Foolishly, the film begins with Ali training for the "Rumble in the Jungle," mimicking scenes familiar to anyone who has seen Leon Gast's superior, loving 1996 documentary When We Were Kings or, for that matter, has read David Remnick's biography King of the World. But it does nothing to tarnish the memory, if only because David Ramsey, an extra in such films as The Nutty Professor and Con Air, looks so little like Ali he might as well be playing Tatyana Ali; he floats like a boulder and stings like a ladybug. He plays Ali as though he were Mr. T's Clubber Lang in Rocky III, reciting Ali's most famous rhymes ("Clay swings with a left, Clay swings with a right--look at young Cassius carry the fight") as though he were a student delivering a monologue on a high-school stage. He possesses none of the fighter's grace, none of his rage, none of his beauty; not since Anthony Hopkins played Nixon has an actor been so miscast.

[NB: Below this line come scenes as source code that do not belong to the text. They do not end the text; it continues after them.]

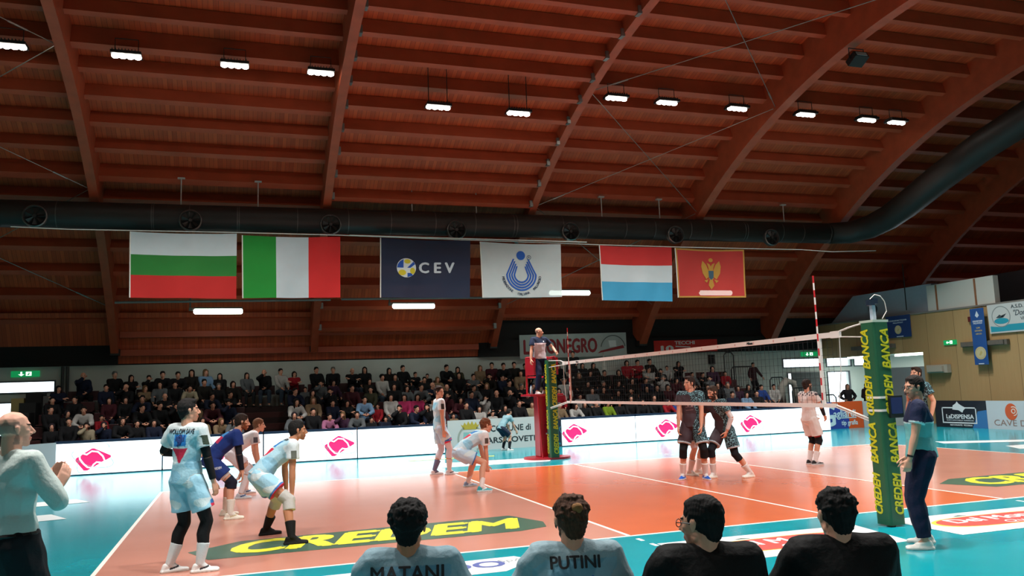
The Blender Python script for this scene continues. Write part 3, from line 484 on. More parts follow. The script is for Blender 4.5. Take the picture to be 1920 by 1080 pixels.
# ---------- net ----------
netw=mat('white_net_tape','#e9dcd6',.7); cord=mat('net_cord','#1b1b1d',.7); ropem=mat('white_rope','#d8cfc8',.7)
e=empty('volleyball_net',(0,4.5,0),'white-edged volleyball net stretched across the middle of the court','net')
b=MB(); b.box((-.012,-4.75,2.36),(.012,4.75,2.43)); tp=b.build('top_tape',netw,e)
b=MB(); b.box((-.012,-4.75,1.43),(.012,4.75,1.485)); b.build('bottom_tape',netw,e)
for y in (-4.5,4.5):
    b=MB(); b.box((-.016,y-.025,1.43),(.016,y+.025,2.43)); b.build('side_band',netw,e)
b=MB()
for k in range(96):
    y=-4.75+.1*k; b.box((-.0016,y-.0016,1.45),(.0016,y+.0016,2.4))
for k in range(1,10): b.box((-.0016,-4.75,1.43+.1*k-.0016),(.0016,4.75,1.43+.1*k+.0016))
o=b.build('netting',cord,e); tag(o,None,kind='stuff')
for y in (-2.9,4.0): text('Mikasa',.055,frame((-.0135,y,2.395),(0,-1,0),Z),mat('black_print','#1e262a',.5),tp,bold=.03)
drawing('tape_mark',[ellipse(.5*k-4,0,.018,.018,10) for k in range(17) if k not in (3,)],frame((-.0135,0,2.395),(0,-1,0),Z),mat('pink_print','#d8a9a4',.6),tp)
b=MB(); b.box((-.02,-4.92,2.35),(.02,-4.75,2.44)); b.box((-.02,4.75,2.35),(.02,4.92,2.44)); b.build('end_sleeve',netw,e)
for s,yp in ((-1,-5.3),(1,6.0)):
    for pl_,rr_ in (([(0,s*4.9,2.43),(0,s*5.1,2.47),(.02,yp,2.5)],.011),([(0,s*4.9,2.36),(.02,yp,2.33)],.009),([(0,s*4.75,1.46),(.02,yp,1.3)],.012),([(0,s*4.75,1.43),(.02,yp,1.27)],.008),([(0,s*4.9,2.36),(0,s*4.88,1.9),(0,s*4.8,1.5)],.006)): b=MB(); b.tube(pl_,rr_,6); b.build('tension_rope',ropem,e)
redp=mat('aerial_red','#c8232b',.4)
for y,lb in ((0,'near'),(9,'far')):
    e2=empty('net_antenna',(-.02,y,1.43),'thin red and white striped rod standing up from the %s end of the net'%lb,'net antenna')
    for nm,m,ph in (('red_band',redp,1),('white_band',netw,0)):
        for k in range(18):
            if k%2==ph: b=MB(); b.tube([(0,0,.1*k),(0,0,.1*k+.1)],.011,8); b.build(nm,m,e2)
# ---------- padded posts ----------
padg=mat('green_post_padding','#1f5b3c',.45,noise=.15,scale=3,bump=.3); yl=mat('yellow_pad_print','#cfc41c',.5)
for yb,h,lb in ((-.93,2.5,'near'),(10.55,2.52,'far')):
    e=empty('net_post',(.1,yb,0),'green padded net post with yellow upright lettering, '+('beside the man in navy and turquoise' if lb=='near' else 'in front of the red referee stand'),'net post')
    w=.12; poly=[]
    for cx,cy,a in ((w-.035,w-.035,0),(-w+.035,w-.035,90),(-w+.035,-w+.035,180),(w-.035,-w+.035,270)):
        poly+=[(cx+.035*math.cos(math.radians(a+t)),cy+.035*math.sin(math.radians(a+t))) for t in (0,30,60,90)]
    b=MB(); b.prism(poly,h-.02,T((0,0,.02))); p=b.build('padding',padg,e); b=MB(); b.tube([(0,0,0),(0,0,h+.03)],.05,12); b.build('pole',steel,e)
    b=MB()
    for z in (1.39,1.55): b.prism([(x*1.03,y*1.03) for x,y in poly],.028,T((0,0,z)))
    if lb=='near': b.build('strap',netw,e)
    for o_,rt in (((-w-.002,0,0),(0,-1,0)),((0,-w-.002,0),(1,0,0))):
        M=frame(o_,rt,Z)@T((0.04 if rt[0] else -.04,0,0))@Matrix.Rotation(math.pi/2,4,'Z')
        for k,(s_,z) in enumerate((('CREDEM',.38),('BANCA',1.0),('CREDEM',1.58),('BANCA',2.16))): text(s_,.17,M@T((z,0,0)),yl,p,width=.5,bold=.04,shear=.25)
    if lb=='near':
        b=MB(); b.prism([(-w,-w),(w,-w),(w,w),(-w,w)],.03,T((0,0,h))); b.build('top_cap',mat('pale_cap','#b9c4b4',.6),e)
e=empty('net_camera',(.1,-.93,2.55),'small black and blue camera on a white stick on top of the near net post','camera'); b=MB(); b.box((-.025,-.025,-.02),(.025,.025,.17)); b.build('stick',mat('pale_stick','#b9c6d8',.5),e); b=MB(); b.box((-.07,-.05,.17),(.0,.03,.24)); b.box((0,-.04,.19),(.06,.04,.26)); b.build('camera_body',mat('dark_blue_plastic','#1a2a3d',.4),e); b=MB(); b.tube([(-.03,0,.25),(.05,0,.31),(.14,0,.29),(.2,0,.22),(.22,0,.1),(.14,0,0)],.006,5); b.build('wire',ropem,e)
e=empty('net_monitor',(.2,-1.07,1.45),'small dark blue screen strapped to the near net post','monitor'); b=MB(); b.box((-.1,-.015,-.14),(.1,.015,.13)); b.build('case',mat('black_metal','#0c0c0d',.5),e); b=MB(); b.box((-.085,-.018,-.09),(.085,-.015,.11)); b.build('screen',mat('deep_blue_screen','#14234e',.2,emit=.3),e)
# ---------- referee stand ----------
redm=mat('red_referee_stand','#b3182a',.3,noise=.1); e=empty('referee_stand',(.05,11.0,0),'tall red referee stand with padded column behind the far net post','referee stand')
b=MB(); b.prism(ellipse(0,-.1,.62,.5,36),.05); b.build('base_plate',redm,e)
b=MB(); b.prism([(-.22,-.2),(.2,-.2),(.2,.2),(-.22,.2)],1.55,T((0,0,.05))); o=b.build('column',redm,e,bevel=.02); b=MB(); b.box((-.05,-.208,.62),(.17,-.2,.66)); b.build('maker_mark',mat('white_board_print','#cfd6da',.5),o); b=MB(); b.box((-.1,-.205,.85),(.2,-.2,.87)); b.build('joint',mat('dark_red','#7a0f1c',.4),o)
b=MB(); b.box((-.5,-.35,1.6),(.42,.4,1.655)); b.build('platform',redm,e,bevel=.01)
b=MB(); 
for x in (-.32,.3): b.tube([(x,.38,1.65),(x,.38,2.62),(x,-.1,2.62),(x,-.3,2.5)],.025,8); b.box((x-.03,-.28,2.15),(x+.03,.38,2.6))
b.tube([(-.32,.38,2.62),(.3,.38,2.62)],.025,8); b.tube([(-.32,.38,2.1),(.3,.38,2.1)],.025,8); b.build('guard_rail',redm,e)
b=MB(); b.tube([(-.3,-.35,1.6),(-.25,-.45,.05)],.02); b.tube([(-.05,-.35,1.6),(-.05,-.45,.05)],.02); b.build('ladder_rail',redm,e)
e=empty('water_bottle',(-.36,10.8,1.655),'clear water bottle standing on the red referee platform','bottle'); b=MB(); b.tube([(0,0,0),(0,0,.01),(0,0,.17),(0,0,.2),(0,0,.225)],[.025,.033,.033,.018,.012],14); b.build('bottle_body',mat('pale_bottle','#a9bcc4',.15),e,True); b=MB(); b.tube([(0,0,.225),(0,0,.245)],.014,10); b.build('cap',mat('blue_cap','#3a62a8',.4),e)
# ---------- stand ----------
ROW=[(17.2+.8*i,.1+.35*i) for i in range(5)]
e=empty('spectator_stand',(0,19,0),'dark stepped spectator stand along the far wall','spectator stand')
con=mat('dark_red_brown_step','#2c1513',.8,noise=.2); b=MB()
for i,(y,z) in enumerate(ROW): b.box((-13.4,y-19-.35,0),(12.0,(y-19+.45) if i<4 else 2.15,z))
b.build('step',con,e)
b=MB(); b.box((-13.4,-2.7,0),(12.0,-2.6,.72)); b.build('front_parapet',nav,e)
b=MB(); 
for i,(y,z) in enumerate(ROW[:4]): b.box((-7.35,y-19-.35,z),(-6.1,y-19,z+.17))
b.build('aisle_step',mat('dark_red_step','#451a17',.7),e)
seatm=mat('dark_maroon_plastic','#3a1418',.45)
b=MB(); b.prism([(-.2,0),(.2,0),(.21,.4),(-.21,.4)],.035,T((0,-.2,.4))); seat_me=b.build('seat_pan',seatm); b=MB(); b.box((-.2,.17,.42),(.2,.21,.72)); back_me=b.build('backrest',seatm,bevel=.01); b=MB(); b.box((-.03,-.02,0),(.03,.03,.4)); b.box((-.1,-.06,0),(.1,.08,.02)); leg_me=b.build('pedestal',seatm)
first=True; NSEAT=0
for i,(y,z) in enumerate(ROW):
    for k in range(50):
        x=-13.1+.505*k
        if -7.5<x<-5.95 and i<4: continue
        e=empty('spectator_chair',(x,y+.14,z),'dark maroon plastic seat in the spectator stand','seat','seats of the spectator stand'); NSEAT+=1
        for src in (seat_me,back_me,leg_me):
            if first: src.parent=e
            else: c=src.copy(); COL.objects.link(c); c.parent=e
        first=False
# railings at the right end of the stand
rail=mat('black_railing','#15171a',.4)
def railing(x0,x1,y,z0,h,label):
    b=MB(); b.tube([(x0,y,z0),(x0,y,z0+h-.12),(x0+.1,y,z0+h),(x1-.1,y,z0+h),(x1,y,z0+h-.12),(x1,y,z0)],.025,8); b.tube([(x0,y,z0+.12),(x1,y,z0+.12)],.015,6); n=int((x1-x0)/.11)
    for k in range(1,n): x=x0+(x1-x0)*k/n; b.tube([(x,y,z0+.12),(x,y,z0+h)],.009,5)
    tag(b.build('railing',rail),label,'railing')
railing(11.55,12.0,20.3,1.5,1.5,'tall narrow black railing beside the red-jumper boy on the top row'); railing(12.05,13.2,20.6,1.15,1.25,'black barred railing behind the standing boy in the striped top'); railing(13.2,13.9,19.6,.8,1.1,'black barred railing below the standing boy, on the right'); railing(13.5,14.4,18.6,.45,1.0,'black barred railing next to the folded white bundle'); railing(13.6,14.6,17.4,0,1.15,'lowest black barred railing at the right foot of the stand')
b=MB(); b.box((12.0,18.9,0),(13.4,20.9,1.15)); b.box((12.0,18.1,0),(14.0,18.9,.8)); b.box((12,17.3,0),(14.2,18.1,.4)); tag(b.build('side_steps',con),'dark steps at the right end of the spectator stand','steps')
b=MB(); b.tube([(13.3,19.0,.8),(13.3,19.0,1.5),(13.55,19.0,1.75),(13.9,19.0,1.65),(14.0,19,1.2),(14.0,19,.8)],[.1,.16,.15,.13,.1,.07],12); tag(b.build('white_bundle',mat('white_cloth','#b4b2a8',.9,noise=.2),None,True),'rolled white sheet bundle leaning by the black railing','bundle')
# left end railing
b=MB(); 
for k in range(5): b.box((-13.9,17.0+.8*k,0),(-13.45,17.7+.8*k,1.0+.3*k))
tag(b.build('stand_side_panel',mat('black_side_panel','#0f1112',.7)),'black stepped end panels at the left end of the stand','panel')
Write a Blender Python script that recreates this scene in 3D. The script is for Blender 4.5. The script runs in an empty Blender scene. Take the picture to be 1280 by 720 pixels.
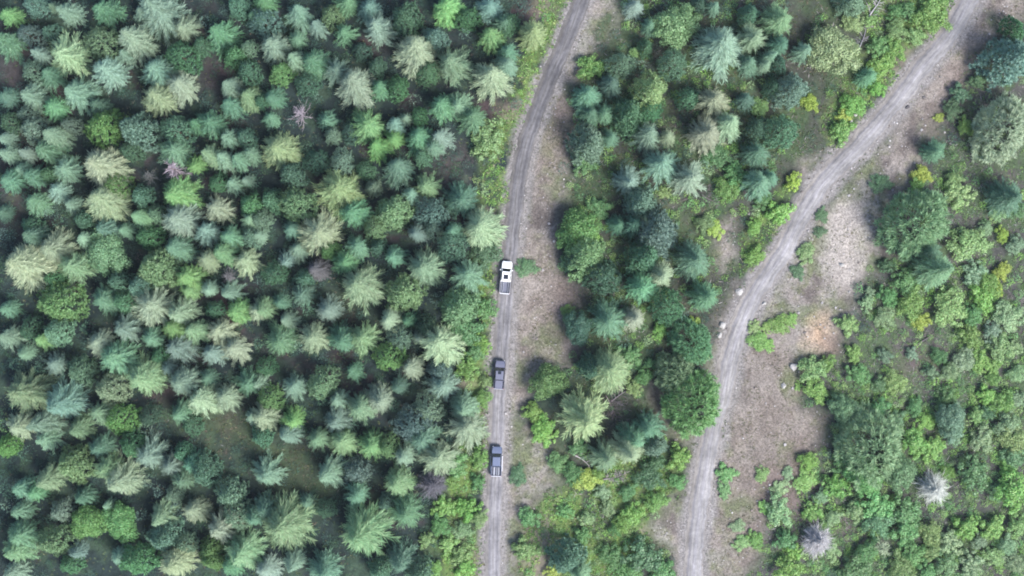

Actually, that's not quite true: That honor goes instead to the man cast in the role of Nation of Islam leader Elijah Muhammad, Antonio Fargas--yup, Huggy Bear, speaking in a clipped whisper that suggests a man reading off cue cards. Offering hints this might well be a comedy, Malcolm X (a restrained, wasted Joe Morton) delivers a speech in a Miami mosque standing in front of a smirking, wall-sized portrait of Muhammad, which is distracting and unintentionally hilarious. No doubt, the blond-haired, blue-eyed devil of which Malcolm speaks is none other than David Soul. Turns out the worst thing about being a legend is having a movie made about your life, only to be cast with history's bit players.